Alessandra participou da luta pela regularização fundiária do assentamento, concluída pelo Incra em 2012, e ajudou na criação da cooperativa que hoje representa a principal forma de comercialização dos alimentos produzidos para a subsistência das 170 famílias assentadas. Recentemente, quatro homens armados tentaram invadir o lote pertencente ao tio dela. “Eles fazem uma pesquisa e chegam bem-informados. A gente sabe que esses documentos que eles mostram são falsos. Neste caso, meu tio conseguiu ganhar deles na palavra, argumentou que a terra era dele e mostrou a documentação. Mas eles têm muitos jeitos de invadir, é gente profissional mesmo”, denuncia.
Há duas semanas, um grupo de grileiros avançou sobre a área social do assentamento, destinada aos equipamentos de uso comum da comunidade, como a Escola Estadual Florestan Fernandes, o posto de saúde, as igrejas e os espaços de trabalho da cooperativa. Essa nova investida se dá ao mesmo tempo que avança na Câmara a CPI do MST, proposta pela bancada ruralista, com o alegado objetivo de investigar as ações do movimento. Mas quem invade terras produtivas são os grileiros, não os sem-terra, denunciam os assentados do município de Cláudia.
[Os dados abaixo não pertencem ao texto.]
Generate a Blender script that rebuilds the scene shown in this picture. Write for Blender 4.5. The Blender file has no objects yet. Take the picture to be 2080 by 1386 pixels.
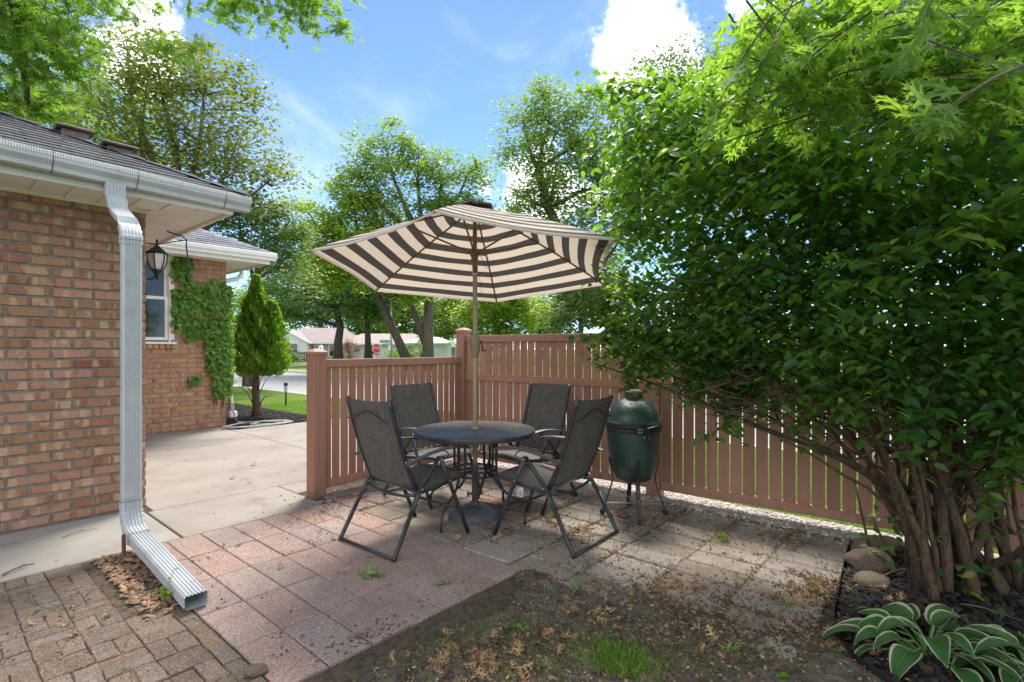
import bpy, bmesh, math, random
import numpy as np
from mathutils import Vector, Matrix, Euler

random.seed(7)
RNG = np.random.default_rng(11)
SC = bpy.context.scene
COL = SC.collection
PI = math.pi
R_ = math.radians

# ------------------------------------------------------------------ camera
# world axes: x runs along the house wall (away to the right), y runs away to the left, z up
CR = Vector((0.6558, -0.7552, 0))      # camera right
CF = Vector((0.7549, 0.6555, 0))       # camera forward
EYE = 1.36
cam = bpy.data.cameras.new('camera')
camo = bpy.data.objects.new('camera', cam)
COL.objects.link(camo)
camo.location = (0, 0, EYE)
camo.rotation_euler = (PI / 2, 0, -math.atan2(CF.x, CF.y))
cam.sensor_width = 36
cam.lens = 18.33
cam.shift_y = 15 / 2080
cam.clip_start = 0.02
cam.clip_end = 2000
SC.camera = camo

# ------------------------------------------------------------------ sun, sky, exposure
SUN_AZ = R_(36)          # measured from +x towards +y
SUN_EL = R_(56)
sd = Vector((math.cos(SUN_EL) * math.cos(SUN_AZ), math.cos(SUN_EL) * math.sin(SUN_AZ), math.sin(SUN_EL)))
sl = bpy.data.lights.new('sun', 'SUN')
sl.energy = 1.9
sl.angle = R_(20.0)
sl.color = (1.0, 0.95, 0.86)
so = bpy.data.objects.new('sun', sl)
COL.objects.link(so)
so.rotation_euler = sd.to_track_quat('Z', 'Y').to_euler()
so.location = (20, -5, 30)

world = bpy.data.worlds.new('World')
SC.world = world
world.use_nodes = True
wn = world.node_tree.nodes
wl = world.node_tree.links
wn.clear()


def wnode(t, **kw):
    n = wn.new(t)
    for k, v in kw.items():
        setattr(n, k, v)
    return n


w_out = wnode('ShaderNodeOutputWorld')
w_bg = wnode('ShaderNodeBackground')
w_bg.inputs['Strength'].default_value = 0.073
w_sky = wnode('ShaderNodeTexSky')
w_sky.sky_type = 'NISHITA'
w_sky.sun_disc = False
w_sky.sun_elevation = SUN_EL
w_sky.sun_rotation = math.atan2(sd.x, sd.y)
w_sky.altitude = 1500
w_sky.air_density = 0.75
w_sky.dust_density = 0.05
w_sky.ozone_density = 4.5
w_tc = wnode('ShaderNodeTexCoord')


def wmath(op, a, b=None, c=None):
    n = wnode('ShaderNodeMath', operation=op)
    for i, v in enumerate((a, b, c)):
        if v is None:
            continue
        if isinstance(v, (int, float)):
            n.inputs[i].default_value = v
        else:
            wl.new(v, n.inputs[i])
    return n.outputs[0]


# cumulus: towers in view, bigger unseen ones added as fill light, edges broken by noise
w_no = wnode('ShaderNodeTexNoise')
w_no.inputs['Scale'].default_value = 5.0
w_no.inputs['Detail'].default_value = 9
w_no.inputs['Roughness'].default_value = 0.62
wl.new(w_tc.outputs['Generated'], w_no.inputs['Vector'])
CLOUDS = [((0.95, 0.44, 0.60), 0.10), ((0.98, 0.33, 0.66), 0.085), ((0.92, 0.20, 0.71), 0.09), ((1.0, 0.40, 0.50), 0.09),
          ((0.80, 0.62, 0.30), 0.09), ((0.95, 0.47, 0.30), 0.09), ((0.62, 0.85, 0.10), 0.10),
          ((0.24, 0.94, 0.44), 0.05),
          ((0.30, -0.80, 0.50), 0.30), ((-0.50, -0.70, 0.45), 0.32), ((-0.90, 0.1, 0.4), 0.34), ((-0.75, 0.75, 0.45), 0.25), ((0.75, -0.60, 0.45), 0.26), ((-0.15, -0.45, 0.88), 0.28),  # out of view from here on, put in to brighten the shade
          ((-0.55, 0.15, 0.80), 0.30), ((0.45, -0.35, 0.85), 0.26), ((-0.05, 0.35, 0.95), 0.20), ((-0.2, -0.95, 0.2), 0.3), ((-0.95, -0.35, 0.2), 0.3), ((0.95, -0.5, 0.2), 0.2), ((-0.45, 0.9, 0.15), 0.22)]
dens = None
for (d, r) in CLOUDS:
    dv = Vector(d).normalized()
    n = wnode('ShaderNodeVectorMath', operation='DISTANCE')
    wl.new(w_tc.outputs['Generated'], n.inputs[0])
    n.inputs[1].default_value = dv
    v = wmath('SUBTRACT', r, n.outputs['Value'])
    dens = v if dens is None else wmath('SMOOTH_MAX', dens, v, 0.03)
dens = wmath('ADD', dens, wmath('MULTIPLY', wmath('SUBTRACT', w_no.outputs['Fac'], 0.52), 0.36))
w_mr = wnode('ShaderNodeMapRange', interpolation_type='SMOOTHSTEP')
wl.new(dens, w_mr.inputs['Value'])
w_mr.inputs['From Min'].default_value = 0.0
w_mr.inputs['From Max'].default_value = 0.045
# thin high cloud
w_map = wnode('ShaderNodeMapping')
w_map.inputs['Scale'].default_value = (1.2, 2.6, 4.0)
w_map.inputs['Rotation'].default_value = (0.2, 0.1, 0.5)
wl.new(w_tc.outputs['Generated'], w_map.inputs['Vector'])
w_n2 = wnode('ShaderNodeTexNoise')
w_n2.inputs['Scale'].default_value = 1.7
w_n2.inputs['Detail'].default_value = 7
w_n2.inputs['Roughness'].default_value = 0.6
w_n2.inputs['Distortion'].default_value = 0.4
wl.new(w_map.outputs['Vector'], w_n2.inputs['Vector'])
w_m2 = wnode('ShaderNodeMapRange', interpolation_type='SMOOTHSTEP')
wl.new(w_n2.outputs['Fac'], w_m2.inputs['Value'])
w_m2.inputs['From Min'].default_value = 0.46
w_m2.inputs['From Max'].default_value = 0.80
thin = wmath('MULTIPLY', w_m2.outputs['Result'], 0.20)
cov = wmath('MAXIMUM', w_mr.outputs['Result'], thin)
w_mix = wnode('ShaderNodeMix', data_type='RGBA')
wl.new(cov, w_mix.inputs['Factor'])
wl.new(w_sky.outputs['Color'], w_mix.inputs['A'])
w_mix.inputs['B'].default_value = (8.6, 8.75, 8.95, 1)
wl.new(w_mix.outputs['Result'], w_bg.inputs['Color'])
wl.new(w_bg.outputs['Background'], w_out.inputs['Surface'])

SC.view_settings.view_transform = 'Standard'
SC.view_settings.look = 'None'
SC.view_settings.exposure = 2.0
SC.view_settings.gamma = 1.0
SC.view_settings.use_curve_mapping = False
SC.cycles.max_bounces = 6
SC.cycles.transparent_max_bounces = 8
SC.cycles.diffuse_bounces = 4
SC.cycles.transmission_bounces = 6


# ------------------------------------------------------------------ helpers
def W(X, Y, Z=0.0):
    """a point given as metres right of / ahead of / above the viewpoint's foot"""
    return Vector((CR.x * X + CF.x * Y, CR.y * X + CF.y * Y, Z))


def Wn(A):
    A = np.asarray(A, float)
    o = np.empty_like(A)
    o[:, 0] = CR.x * A[:, 0] + CF.x * A[:, 1]
    o[:, 1] = CR.y * A[:, 0] + CF.y * A[:, 1]
    o[:, 2] = A[:, 2]
    return o


def tag(o, label=None, cat=None, group=None, kind=None):
    if label:
        o['label'] = label
    if cat:
        o['category'] = cat
    if group:
        o['group'] = group
    if kind:
        o['kind'] = kind
    return o


def link(o, parent=None):
    COL.objects.link(o)
    if parent is not None:
        o.parent = parent
        # parts are modelled in world space: cancel the offset of a root that stands at its own base
        if parent.type == 'EMPTY' and parent.parent is None and not parent.get('local'):
            o.location = -parent.location
    return o


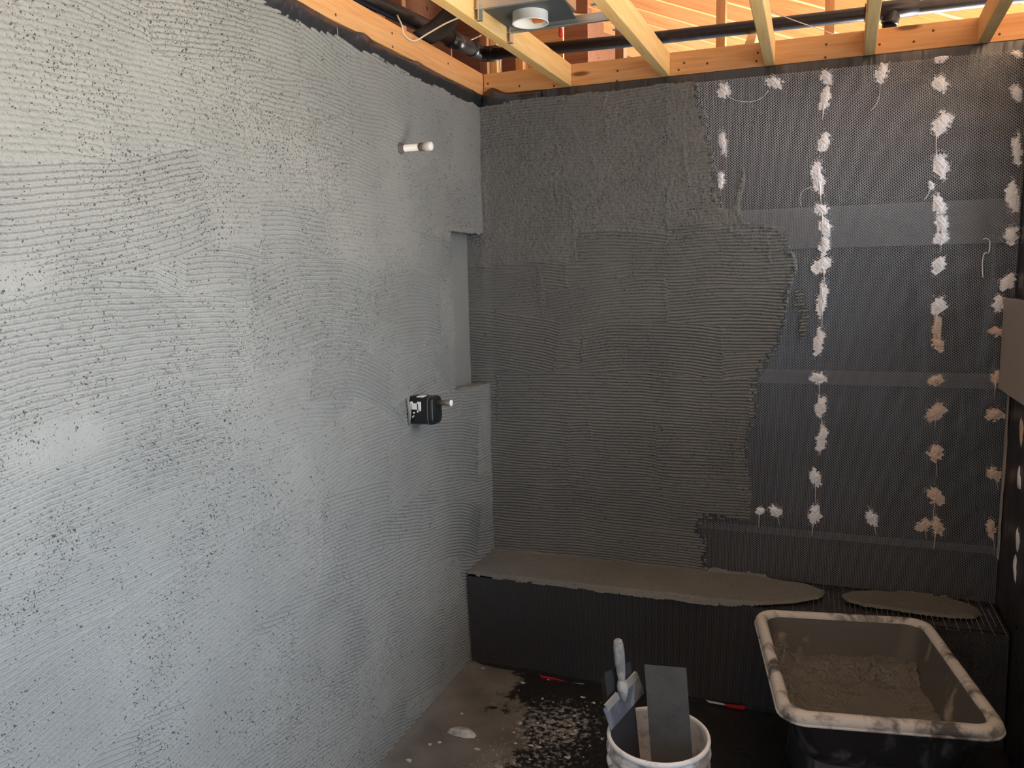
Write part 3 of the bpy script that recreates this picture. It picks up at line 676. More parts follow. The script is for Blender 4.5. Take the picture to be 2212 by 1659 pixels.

Esquema ilegal. Os grileiros vendem lotes para sítios de veraneio – Imagem: Redes sociais
Quando o assentamento foi regularizado pelo Incra como um Projeto de Desenvolvimento Sustentável, cerca de 80% da área foi destinada à preservação ambiental. Isso significa que os moradores até podem explorar o uso da castanha-do-brasil, mas sem desmatar o terreno. Logo, não cabe a eles proteger essa área, e sim aos órgãos públicos como o próprio Incra, o Ibama e as polícias. “Com o governo Bolsonaro, a reforma agrária foi totalmente paralisada. O pessoal ligado aos empresários da região se aproveitou da situação para invadir toda a área da reserva”, denuncia Idalice Rodrigues Nunes, da coordenação nacional do MST. Como se trata de uma comunidade pequena, a cidade tem pouco mais de 11 mil habitantes, dos quais apenas 7 mil estão na área urbana, esses grileiros são conhecidos na região. “Nem sempre é na violência, às vezes eles tentam conversar, propor sociedade na produção de algum alimento. Ou até mesmo convencer que eles são os donos da terra. Tem uma disputa de narrativa também”, conta.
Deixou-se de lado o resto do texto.